Something sure to be debated after the election is the effect that the billions of dollars poured into the campaigns by corporations had. This is the first Presidential election since the United States Supreme Court's decision in the Citizens United v. Federal Election Commission case in 2010. The Court, in a 5-4 decision, said that the First Amendment prohibited the government from restricting independent political expenditures by corporations or, as Willard himself put it, corporations are people my friend. It just doesn't seem to be having the effect the Repubes and wingnuts wanted but it still needs to be overturned, something that should be high on any list of possible legislation for an Obama second term.

The dissenting opinion was written by Justice John Stevens who showed how strongly he felt by actually reading a large part of it from the bench. Stevens than retired as the third longest serving justice in the history of the court. Below are a pair of excerpts from that opinion, if you are brave, bored, or just a total political fool like me you can read the complete opinion here.

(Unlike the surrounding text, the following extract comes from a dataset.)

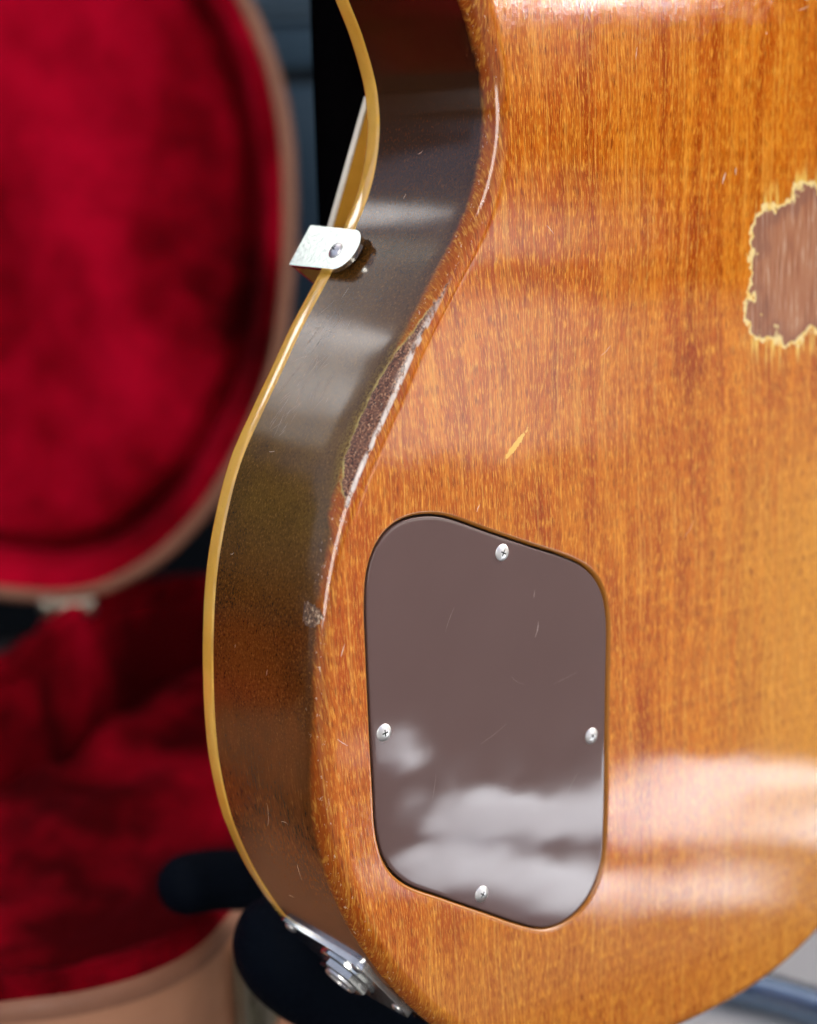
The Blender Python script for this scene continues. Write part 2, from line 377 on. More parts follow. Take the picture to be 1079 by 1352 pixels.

"In the context of election to public office, the distinction between corporate and human speakers is significant. Although they make enormous contributions to our society, corporations are not actually members of it. They cannot vote or run for office. Because they may be managed and controlled by nonresidents, their interests may conflict in fundamental respects with the interests of eligible voters. The financial resources, legal structure, and instrumental orientation of corporations raise legitimate concerns about their role in the electoral process. Our lawmakers have a compelling constitutional basis, if not also a democratic duty, to take measures designed to guard against the potentially deleterious effects of corporate spending in local and national races....

At bottom, the Court's opinion is thus a rejection of the common sense of the American people, who have recognized a need to prevent corporations from undermining self government since the founding, and who have fought against the distinctive corrupting potential of corporate electioneering since the days of Theodore Roosevelt. It is a strange time to repudiate that common sense. While American democracy is imperfect, few outside the majority of this Court would have thought its flaws included a dearth of corporate money in politics."

If you got this far thanks for reading and that concludes today's lesson. Don't forget, the circus begins tonight at 9 PM Eastern.